Não somente porque, a instâncias de José Bonifácio, contratado pelo nascente império brasileiro para submeter as províncias que se opunham à emancipação do jugo português, tenha ele mesmo recebido, ou indiretamente por meio de descendentes, cada centavo do que se julgava merecedor. Nem mesmo por causa dos modos arrogantes com que se houve na segunda visita à Província, em 1824, quando obrigou a Junta da Fazenda a lhe entregar todo o dinheiro do combalido Tesouro maranhense, contado em 106 contos de réis, em pagamento de “presas de guerra” a que teria direito e eram contestadas pelo governo imperial. Foi uma extorsão humilhante que para sempre o descredenciou à consideração dos maranhenses.

 

Cochrane não merece honras de herói no Maranhão porque, segundo os registros históricos disponíveis, inclusive seu depoimento[1], aqui ele simplesmente não lutou pela Independência. Sequer disparou um único tiro, nem precisou desembainhar a espada ou acionar um canhão. Jamais praticou algum gesto de grandeza ou heroísmo, porque em verdade nenhuma resistência encontrou. 


É evidente que guerras podem ser vencidas sem o recurso de armas, mas pelo uso da alta diplomacia, por exemplo.

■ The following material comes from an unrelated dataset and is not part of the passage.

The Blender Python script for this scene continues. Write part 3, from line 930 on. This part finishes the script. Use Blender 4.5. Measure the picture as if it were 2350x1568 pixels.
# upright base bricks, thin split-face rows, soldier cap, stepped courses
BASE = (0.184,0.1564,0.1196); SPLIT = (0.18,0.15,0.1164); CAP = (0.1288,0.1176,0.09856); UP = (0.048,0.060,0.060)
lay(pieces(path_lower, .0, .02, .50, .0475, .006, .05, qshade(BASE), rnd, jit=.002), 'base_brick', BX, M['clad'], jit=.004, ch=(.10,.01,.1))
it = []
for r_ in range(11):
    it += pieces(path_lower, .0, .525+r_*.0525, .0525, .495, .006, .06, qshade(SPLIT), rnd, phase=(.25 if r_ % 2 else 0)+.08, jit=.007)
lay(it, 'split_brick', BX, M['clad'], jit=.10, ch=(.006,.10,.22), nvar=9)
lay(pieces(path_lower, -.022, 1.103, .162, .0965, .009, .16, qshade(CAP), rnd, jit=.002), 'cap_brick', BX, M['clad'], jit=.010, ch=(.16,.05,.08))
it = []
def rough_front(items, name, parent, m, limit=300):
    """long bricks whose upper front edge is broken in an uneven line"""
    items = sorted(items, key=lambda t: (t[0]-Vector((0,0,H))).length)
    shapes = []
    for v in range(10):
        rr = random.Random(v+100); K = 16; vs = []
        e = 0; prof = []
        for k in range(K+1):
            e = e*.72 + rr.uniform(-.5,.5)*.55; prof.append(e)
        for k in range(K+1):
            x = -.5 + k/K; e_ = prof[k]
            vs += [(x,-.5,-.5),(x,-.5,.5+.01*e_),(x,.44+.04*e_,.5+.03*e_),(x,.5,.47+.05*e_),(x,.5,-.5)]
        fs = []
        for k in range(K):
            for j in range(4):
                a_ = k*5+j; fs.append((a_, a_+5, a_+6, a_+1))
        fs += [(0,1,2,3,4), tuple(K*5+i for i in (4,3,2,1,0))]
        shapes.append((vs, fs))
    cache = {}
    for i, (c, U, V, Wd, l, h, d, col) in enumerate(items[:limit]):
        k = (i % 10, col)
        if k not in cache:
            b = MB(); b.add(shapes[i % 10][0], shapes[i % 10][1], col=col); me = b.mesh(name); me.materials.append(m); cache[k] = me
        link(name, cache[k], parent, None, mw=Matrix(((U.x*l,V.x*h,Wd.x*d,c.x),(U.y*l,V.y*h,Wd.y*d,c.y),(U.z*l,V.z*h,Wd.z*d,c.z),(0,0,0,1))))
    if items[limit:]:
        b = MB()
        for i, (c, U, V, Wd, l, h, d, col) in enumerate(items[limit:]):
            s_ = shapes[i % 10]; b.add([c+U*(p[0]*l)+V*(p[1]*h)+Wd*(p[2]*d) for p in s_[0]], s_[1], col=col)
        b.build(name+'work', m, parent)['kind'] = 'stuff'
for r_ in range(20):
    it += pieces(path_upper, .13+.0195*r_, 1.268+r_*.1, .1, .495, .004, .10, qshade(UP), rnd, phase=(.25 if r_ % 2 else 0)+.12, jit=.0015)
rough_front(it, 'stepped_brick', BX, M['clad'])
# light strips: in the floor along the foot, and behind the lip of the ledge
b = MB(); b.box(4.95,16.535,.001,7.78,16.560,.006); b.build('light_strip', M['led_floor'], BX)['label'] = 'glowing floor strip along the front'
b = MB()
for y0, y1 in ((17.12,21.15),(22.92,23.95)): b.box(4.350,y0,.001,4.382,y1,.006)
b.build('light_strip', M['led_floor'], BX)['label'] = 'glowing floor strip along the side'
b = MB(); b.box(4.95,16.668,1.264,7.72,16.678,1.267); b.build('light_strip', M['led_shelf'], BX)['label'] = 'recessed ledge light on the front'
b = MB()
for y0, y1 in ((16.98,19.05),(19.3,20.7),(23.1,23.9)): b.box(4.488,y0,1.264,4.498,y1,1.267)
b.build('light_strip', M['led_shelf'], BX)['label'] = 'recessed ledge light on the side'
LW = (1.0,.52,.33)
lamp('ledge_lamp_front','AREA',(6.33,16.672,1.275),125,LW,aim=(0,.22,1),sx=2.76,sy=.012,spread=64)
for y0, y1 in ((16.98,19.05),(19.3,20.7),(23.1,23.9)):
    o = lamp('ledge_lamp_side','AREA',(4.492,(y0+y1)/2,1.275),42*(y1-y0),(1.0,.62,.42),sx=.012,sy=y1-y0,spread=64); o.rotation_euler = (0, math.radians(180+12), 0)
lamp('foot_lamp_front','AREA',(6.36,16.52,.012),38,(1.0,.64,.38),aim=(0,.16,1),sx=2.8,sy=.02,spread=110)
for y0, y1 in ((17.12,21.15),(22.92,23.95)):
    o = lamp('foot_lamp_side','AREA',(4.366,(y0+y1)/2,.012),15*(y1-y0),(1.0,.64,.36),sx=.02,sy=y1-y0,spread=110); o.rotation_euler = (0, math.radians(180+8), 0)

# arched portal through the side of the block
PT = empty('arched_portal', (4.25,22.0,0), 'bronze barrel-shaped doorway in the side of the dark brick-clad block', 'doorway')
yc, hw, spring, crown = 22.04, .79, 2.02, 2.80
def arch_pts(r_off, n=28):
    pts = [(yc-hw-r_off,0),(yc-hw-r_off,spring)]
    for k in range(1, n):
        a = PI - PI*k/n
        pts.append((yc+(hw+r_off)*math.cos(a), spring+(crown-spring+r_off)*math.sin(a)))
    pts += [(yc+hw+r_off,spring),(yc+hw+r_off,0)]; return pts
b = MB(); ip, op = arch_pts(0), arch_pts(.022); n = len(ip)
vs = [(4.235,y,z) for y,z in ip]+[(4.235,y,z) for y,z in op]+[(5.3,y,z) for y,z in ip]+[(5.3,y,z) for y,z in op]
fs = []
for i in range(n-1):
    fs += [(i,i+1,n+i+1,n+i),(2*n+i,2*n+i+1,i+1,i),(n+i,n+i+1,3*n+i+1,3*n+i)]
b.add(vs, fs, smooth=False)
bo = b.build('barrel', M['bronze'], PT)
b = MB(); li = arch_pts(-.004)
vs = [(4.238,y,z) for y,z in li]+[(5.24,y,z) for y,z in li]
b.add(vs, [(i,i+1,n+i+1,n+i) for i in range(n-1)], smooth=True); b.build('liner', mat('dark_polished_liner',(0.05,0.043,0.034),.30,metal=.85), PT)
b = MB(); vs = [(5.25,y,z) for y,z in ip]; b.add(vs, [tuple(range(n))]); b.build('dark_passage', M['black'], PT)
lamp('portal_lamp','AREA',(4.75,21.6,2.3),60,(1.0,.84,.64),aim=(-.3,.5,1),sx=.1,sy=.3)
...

A Bíblia conta, no Velho Testamento, o episódio dos judeus quando enfrentaram moabitas e amonitas, que os queriam destruir, apenas cantando hinos de louvor ao Senhor. Mas, no caso de Cochrane, não houve diplomacia nem cânticos sagrados contra os portugueses. O seu artifício foi a solércia, o embuste, como se verá mais à frente.

 

A atuação do escocês nesse episódio histórico é comparável – para usar uma imagem ao gosto popular no Brasil –, à do centroavante que entra em campo nos minutos finais do segundo tempo, altura em que seu time vence folgadamente a partida por 7 x 0, é convocado a cobrar um pênalti e, frente a um goleiro desesperado, amplia uma vitória já plenamente consumada.

 

 Quando Cochrane chegou a São Luís, no dia 26 de julho de 1823, na condição de Primeiro Almirante da Esquadra Imperial, o Maranhão já era quase todo independente. 

 

Como demonstra o Visconde Vieira da Silva em sua obra capital sobre a História da Independência no Maranhão[2], apenas São Luís e as vilas de Alcântara e Guimarães permaneciam, então, sob  relativo domínio da Junta Provisória que se mantinha fiel a Portugal. As demais (Na época, o Maranhão estava dividido em 11 vilas[3], com total de 158.893 habitantes), haviam aderido ao império brasileiro ou se encontravam submetidas a cerco das tropas independentes, constituídas por brasileiros do Maranhão, do Piauí e do Ceará, como era o caso de Caxias. 

 

De vitória em vitória, os defensores da nova ordem, lutando bravamente em todo o interior do Maranhão, já haviam instalado, no dia 20 de julho, na vila de Itapecuru-Mirim, uma Junta Provisória Independente, composta de sete membros, com governo civil e militar, e jurado fidelidade ao novo Império. Na ocasião, elegeram-se quatro membros da Junta, ficando os três cargos restantes reservados a representantes da capital da Província, para a qual os independentes emitiram, no dia 23 (três antes da chegada de Cochrane) um ultimato: 

 

Não é fora de alcance de V. Exas. a vantagem da nossa parte. Que forças tem essa cidade para se medir com as nossas inumeráveis tropas? Como se sustentará, estando de nós dissidente? Que gêneros formarão o seu comércio? V. Exas. bem têm observado a carreira rápida com que se tem adiantado o nosso sistema em quase toda a Província (...) Seja, enfim, qualquer que for a medida que V. Exas. queiram adotar neste caso, desenganamos a V, Exas., que o nosso acordo é responder aos europeus contrários, como em outros tempos respondemos aos holandeses, ou como os americanos responderam aos ingleses. [4]

 

A própria Junta de São Luís, presidida pelo bispo Joaquim de Nossa Senhora de Nazaré, já havia marcado para o dia 14 de junho a proclamação de sua adesão ao império. O ato foi suspenso na última hora por decisão unipessoal do comandante das Armas, Agostinho Antonio de Faria, iludido com a chegada de reforços portugueses.

 

São Luís estava sitiada, praticamente sem condições de resistência ao assédio das forças internas independentes (o abastecimento de carne e outros gêneros alimentícios que lhes eram fornecidos pincipalmente do Baixo Itapecuru tinham sido cortados e a fome já ameaçava a Ilha), quando, na madrugada de 26 de julho, Cochrane chegou sorrateiramente à Ilha, ostentando no mastro da Nau Dom Pedro I a bandeira portuguesa, em vez do pavilhão do Império. Com esse ardil, capturou, sem óbices, o brigue português Dom Miguel, que o abordara cordialmente, e, por meio do comandante da mesma embarcação, enviou às autoridades em terra o ultimato para a adesão, com a falsa informação de que a Esquadra Imperial estava a caminho. 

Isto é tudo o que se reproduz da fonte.